Эйнштейн верил, что макрокосмос и микрокосмос управляются одними законами и что его Общая теория относительности в конце концов станет просто частью общей теории, описывающей все электромагнитные поля. Тогда каждое физическое соотношение материального мира можно будет точно описать несколькими страницами уравнений. Он чувствовал глубокое родство со Спинозой, который тоже «глубоко убежден в причинной обусловленности всех явлений, причем в то время, когда успехи на пути познания причинной связи явлений были еще весьма скромными». Ему же, через 300 лет после Спинозы, должен сопутствовать успех. Этот поиск выглядел особенно еврейским, в том смысле, что диктовался необходимостью открыть всеобъемлющий закон о вселенной – своего рода научную Тору. Альтернативой всеобъемлющей теории был индетерминизм – концепция, особо неприемлемая для еврейской мысли, поскольку делает невозможной всю этику, закономерность в истории, определенность в политике и законе. Отсюда и сорокалетние поиски Эйнштейна, не завершившиеся успехом. Подобно Маймониду, который в своем кодексе, комментариях и «Наставлении» пытался свести все огромное наследие иудаизма к компактному, ясному и рациональному объему знаний – иудаистской сумме, Эйнштейн искал полной и монументальной простоты, научной суммы, которая сделала бы ясным смысл вселенной.

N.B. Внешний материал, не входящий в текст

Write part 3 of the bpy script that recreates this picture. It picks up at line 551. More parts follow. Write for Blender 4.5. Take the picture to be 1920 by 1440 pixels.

Фактически его реальные достижения ограничились формулированием теории относительности. Ее истинность была продемонстрирована неоднократно, и в течение шестидесяти или более лет она является сердцевиной свода научных знаний. В общественное сознание она, правда, привнесла не новую и большую простоту, а новую сложность, поскольку относительность путают с релятивизмом, особенно с моральным релятивизмом. Соединение Эйнштейна с Фрейдом, по крайней мере, на бытовом, так сказать, уровне, нанесло сокрушительный удар по абсолютной определенности иудео-христианской этики, в которую Эйнштейн кстати глубоко верил. Это также было зачтено в прегрешения евреев. Появление теории относительности ознаменовало к тому же для многих образованных и интеллигентных людей момент, начиная с которого они оказались неспособными понимать ход развития науки. О последствиях этого писал еврейский писатель и философ Лайонел Триллинг (1905—1975): «Отлучение большинства из нас от научного способа мышления, который традиционно считался достижением нашего века, было воспринято как удар по нашему интеллектуальному самоуважению. Мы все согласились помалкивать об этом унижении; но можно ли сомневаться, что оно… внесло в духовную жизнь как существенный элемент сомнение и отчужденность, которые следует принимать во внимание при любой оценке нынешнего состояния умов?»